Cette méthode a été pour la première fois conceptualisée par Euclide, dans ses Eléments :

Définitions

1. Un point est ce dont il n’y a aucune partie
2. Une ligne est une longueur sans largeur
3. Les limites d’une ligne sont des points […]

Demandes [ou postulats]

1. Qu’il soit demandé de mener une ligne droite de tout point à tout point
2. Et de prolonger continûment en ligne droite une ligne droite limitée.
3. Et de décrire un cercle à partir de tout centre et au moyen de tout intervalle.
4. Et que tous les angles droits soient égaux entre eux. […]

Notions communes [ou axiomes]

1. Les choses égales à une même chose sont égales entre elles.
2. Et si, à des choses égales, des choses égales sont ajoutées, les touts sont égaux.
3. Et si, à partir de choses égales, des choses égales sont retranchées, les restes sont égaux.
4. Et si, à des choses inégales, des choses égales sont ajoutées, les touts sont inégaux.
8. Et le tout est plus grand que la partie. […]

Proposition 32

Dans tout triangle, un des côtés étant prolongé, l’angle extérieur est égal aux deux angles intérieurs et opposés, et les trois angles intérieurs du triangle sont égaux à deux droits.

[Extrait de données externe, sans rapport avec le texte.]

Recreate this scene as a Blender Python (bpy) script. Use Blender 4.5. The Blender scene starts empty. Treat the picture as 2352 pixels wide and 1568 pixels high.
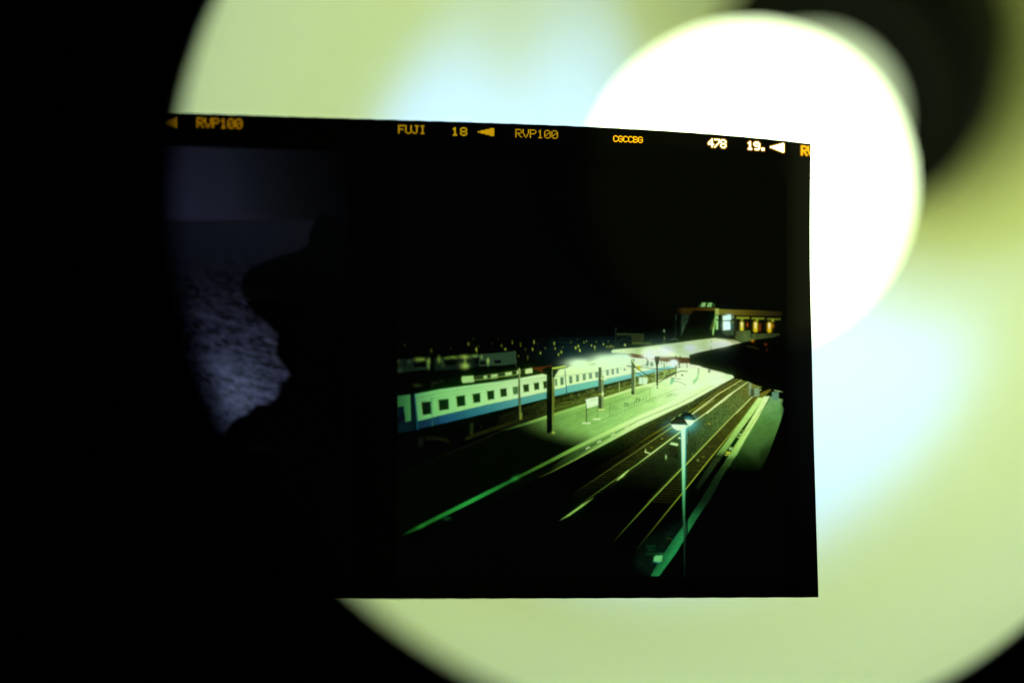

On le voit : la démonstration mathématique parvient, sans l’aide d’aucune expérience, à mettre au jour des vérités nécessaires. Ces vérités sont obtenues de manière totalement a priori.

La logique est un autre exemple de science purement rationnelle, dans laquelle n’intervient aucune expérience. En effet, la logique fait abstraction du contenu des propositions, pour ne se soucier que de la validité de leur enchaînement : elle ne s’intéresse qu’à la vérité formelle (voir cours sur la démonstration).

Ainsi, un raisonnement comme celui-ci est tout à fait conforme du point de vue logique :

Un homme est un chat
Or un chat est un chien
Donc un chien est un homme

On remarque donc que plusieurs disciplines se sont constituées sans aucun rapport à l’expérience, et la certitude de leurs résultats est beaucoup plus assurée que celle qu’on rencontre dans les sciences empiriques.

Pourquoi ? Parce que l’expérience ne peut fonder aucune loi nécessaire, ainsi que l’a montré Hume dans le Traité de la nature humaine. Une expérience montre qu’un phénomène s’est produit ici et maintenant, mais ne peut nous assurer qu’il se reproduira demain. Chaque matin, j’ai vu le soleil se lever, mais je ne peux en déduire qu’il se lèvera demain, ou pour l’éternité. Jusqu’à présent, tous les cygnes que j’ai vu étaient blancs, mais je ne peux en déduire la loi nécessaire : tous les cygnes sont blancs. Je suis toujours à la merci d’une expérience qui me montrerait le contraire. On a d’ailleurs découvert une variété de cygnes noirs.